Identify every line in the records below that contains the word "script", and copy each of those lines.

----- GIVEN DATA

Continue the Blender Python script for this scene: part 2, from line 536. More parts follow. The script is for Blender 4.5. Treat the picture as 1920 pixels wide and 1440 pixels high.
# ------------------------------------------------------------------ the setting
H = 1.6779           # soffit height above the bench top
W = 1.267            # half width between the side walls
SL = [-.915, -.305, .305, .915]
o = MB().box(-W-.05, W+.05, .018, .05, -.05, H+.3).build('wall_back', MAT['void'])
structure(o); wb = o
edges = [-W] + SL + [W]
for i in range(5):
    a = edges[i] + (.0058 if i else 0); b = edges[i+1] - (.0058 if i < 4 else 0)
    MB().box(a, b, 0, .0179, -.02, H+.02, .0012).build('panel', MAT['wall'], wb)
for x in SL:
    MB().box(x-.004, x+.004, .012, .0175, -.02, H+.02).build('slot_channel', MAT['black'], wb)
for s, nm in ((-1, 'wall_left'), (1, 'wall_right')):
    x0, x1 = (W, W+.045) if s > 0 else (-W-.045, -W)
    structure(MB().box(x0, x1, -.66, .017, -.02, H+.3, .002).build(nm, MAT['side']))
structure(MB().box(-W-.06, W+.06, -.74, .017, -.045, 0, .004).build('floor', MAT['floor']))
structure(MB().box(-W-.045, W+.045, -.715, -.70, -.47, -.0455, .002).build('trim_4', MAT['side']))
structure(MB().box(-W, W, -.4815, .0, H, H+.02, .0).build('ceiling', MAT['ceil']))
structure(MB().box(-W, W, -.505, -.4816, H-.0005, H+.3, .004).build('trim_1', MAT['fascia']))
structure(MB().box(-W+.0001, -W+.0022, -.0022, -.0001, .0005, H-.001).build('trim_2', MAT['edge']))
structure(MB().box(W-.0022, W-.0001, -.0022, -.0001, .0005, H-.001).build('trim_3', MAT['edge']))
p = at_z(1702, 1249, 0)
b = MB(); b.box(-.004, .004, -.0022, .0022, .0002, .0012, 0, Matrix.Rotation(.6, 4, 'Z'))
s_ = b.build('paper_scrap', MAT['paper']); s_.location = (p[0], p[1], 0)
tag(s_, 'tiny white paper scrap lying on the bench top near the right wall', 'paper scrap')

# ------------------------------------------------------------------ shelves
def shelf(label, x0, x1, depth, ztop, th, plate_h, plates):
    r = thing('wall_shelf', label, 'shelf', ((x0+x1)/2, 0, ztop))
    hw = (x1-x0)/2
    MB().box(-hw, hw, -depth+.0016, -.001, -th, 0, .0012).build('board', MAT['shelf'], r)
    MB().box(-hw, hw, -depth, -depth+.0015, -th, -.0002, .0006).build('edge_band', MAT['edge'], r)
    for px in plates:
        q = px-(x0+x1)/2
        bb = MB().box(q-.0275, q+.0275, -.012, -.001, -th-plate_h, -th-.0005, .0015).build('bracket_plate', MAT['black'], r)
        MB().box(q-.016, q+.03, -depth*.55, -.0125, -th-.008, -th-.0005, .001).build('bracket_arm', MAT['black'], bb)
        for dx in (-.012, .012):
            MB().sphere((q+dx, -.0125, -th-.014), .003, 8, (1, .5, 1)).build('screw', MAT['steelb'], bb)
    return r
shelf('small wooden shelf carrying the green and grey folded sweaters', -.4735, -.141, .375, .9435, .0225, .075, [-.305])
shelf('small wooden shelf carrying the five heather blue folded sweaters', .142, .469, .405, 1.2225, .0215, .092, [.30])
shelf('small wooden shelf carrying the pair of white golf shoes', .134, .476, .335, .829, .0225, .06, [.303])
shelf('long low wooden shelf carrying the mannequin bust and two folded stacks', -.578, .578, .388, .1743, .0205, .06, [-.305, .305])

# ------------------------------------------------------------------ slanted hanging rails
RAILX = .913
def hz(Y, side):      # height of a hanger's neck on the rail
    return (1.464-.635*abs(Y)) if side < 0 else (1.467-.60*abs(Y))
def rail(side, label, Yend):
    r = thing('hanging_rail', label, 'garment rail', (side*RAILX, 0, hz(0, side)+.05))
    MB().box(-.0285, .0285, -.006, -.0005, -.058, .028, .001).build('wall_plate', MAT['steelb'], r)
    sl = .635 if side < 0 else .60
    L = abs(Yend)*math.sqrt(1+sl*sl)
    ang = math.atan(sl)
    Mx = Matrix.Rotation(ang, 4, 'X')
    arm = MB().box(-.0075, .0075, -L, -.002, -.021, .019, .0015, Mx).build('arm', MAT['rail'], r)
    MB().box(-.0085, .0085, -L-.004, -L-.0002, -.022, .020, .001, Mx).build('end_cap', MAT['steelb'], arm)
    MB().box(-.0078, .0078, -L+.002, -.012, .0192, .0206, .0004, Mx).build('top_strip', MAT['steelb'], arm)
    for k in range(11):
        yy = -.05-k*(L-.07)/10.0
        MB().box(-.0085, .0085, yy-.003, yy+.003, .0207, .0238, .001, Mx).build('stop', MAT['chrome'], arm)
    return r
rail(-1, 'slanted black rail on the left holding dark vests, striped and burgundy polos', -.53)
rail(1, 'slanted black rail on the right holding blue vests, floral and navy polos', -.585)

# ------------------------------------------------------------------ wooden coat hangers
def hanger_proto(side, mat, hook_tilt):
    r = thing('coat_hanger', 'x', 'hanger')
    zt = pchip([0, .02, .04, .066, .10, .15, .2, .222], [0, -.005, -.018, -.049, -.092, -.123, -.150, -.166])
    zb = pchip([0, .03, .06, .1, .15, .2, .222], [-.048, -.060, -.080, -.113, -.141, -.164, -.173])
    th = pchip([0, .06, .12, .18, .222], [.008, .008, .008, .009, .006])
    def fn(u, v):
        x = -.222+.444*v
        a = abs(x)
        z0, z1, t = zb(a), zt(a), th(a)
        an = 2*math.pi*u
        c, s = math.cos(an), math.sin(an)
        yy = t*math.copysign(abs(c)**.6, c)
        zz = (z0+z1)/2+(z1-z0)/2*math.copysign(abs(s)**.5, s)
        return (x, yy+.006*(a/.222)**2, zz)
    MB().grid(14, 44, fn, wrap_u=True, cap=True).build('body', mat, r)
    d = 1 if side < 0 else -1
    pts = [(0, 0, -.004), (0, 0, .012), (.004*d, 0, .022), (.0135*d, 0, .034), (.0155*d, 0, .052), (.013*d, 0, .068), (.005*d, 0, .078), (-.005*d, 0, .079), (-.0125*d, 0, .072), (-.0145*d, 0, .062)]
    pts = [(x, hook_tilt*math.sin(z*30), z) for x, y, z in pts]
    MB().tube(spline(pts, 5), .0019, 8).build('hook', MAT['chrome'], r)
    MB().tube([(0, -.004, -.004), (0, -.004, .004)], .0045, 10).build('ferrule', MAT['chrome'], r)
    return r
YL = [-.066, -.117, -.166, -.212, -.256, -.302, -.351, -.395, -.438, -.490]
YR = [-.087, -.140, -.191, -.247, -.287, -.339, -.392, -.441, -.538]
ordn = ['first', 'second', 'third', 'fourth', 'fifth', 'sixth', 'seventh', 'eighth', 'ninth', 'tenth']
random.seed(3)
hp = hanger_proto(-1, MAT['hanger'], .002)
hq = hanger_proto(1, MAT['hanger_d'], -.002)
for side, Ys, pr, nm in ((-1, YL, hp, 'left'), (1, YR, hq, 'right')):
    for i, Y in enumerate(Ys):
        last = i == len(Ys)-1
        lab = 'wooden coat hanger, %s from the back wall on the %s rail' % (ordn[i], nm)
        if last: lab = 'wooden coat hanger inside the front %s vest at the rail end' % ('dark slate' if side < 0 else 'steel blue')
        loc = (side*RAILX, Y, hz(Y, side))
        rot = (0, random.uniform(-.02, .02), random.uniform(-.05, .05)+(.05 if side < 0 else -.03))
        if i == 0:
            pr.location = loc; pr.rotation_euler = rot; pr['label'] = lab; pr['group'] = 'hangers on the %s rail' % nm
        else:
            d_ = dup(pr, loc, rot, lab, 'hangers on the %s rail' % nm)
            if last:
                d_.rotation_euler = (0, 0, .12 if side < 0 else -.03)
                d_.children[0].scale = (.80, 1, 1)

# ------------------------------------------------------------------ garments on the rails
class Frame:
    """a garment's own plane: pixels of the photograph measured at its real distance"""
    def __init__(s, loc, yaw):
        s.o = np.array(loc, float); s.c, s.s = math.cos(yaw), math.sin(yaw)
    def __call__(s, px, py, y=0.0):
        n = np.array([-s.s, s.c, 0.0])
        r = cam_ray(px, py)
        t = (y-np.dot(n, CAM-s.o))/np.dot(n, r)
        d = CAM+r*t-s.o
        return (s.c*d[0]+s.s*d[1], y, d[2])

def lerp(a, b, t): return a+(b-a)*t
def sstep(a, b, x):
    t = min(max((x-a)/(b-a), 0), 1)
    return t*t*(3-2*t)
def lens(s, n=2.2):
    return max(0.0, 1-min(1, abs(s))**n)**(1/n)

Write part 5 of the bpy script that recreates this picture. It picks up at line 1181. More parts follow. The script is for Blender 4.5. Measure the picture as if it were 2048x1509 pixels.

----------

**THE RESPONSE:**
Continue the Blender Python script for this scene: part 2, from line 536. More parts follow. The script is for Blender 4.5. Treat the picture as 1920 pixels wide and 1440 pixels high.
Write part 5 of the bpy script that recreates this picture. It picks up at line 1181. More parts follow. The script is for Blender 4.5. Measure the picture as if it were 2048x1509 pixels.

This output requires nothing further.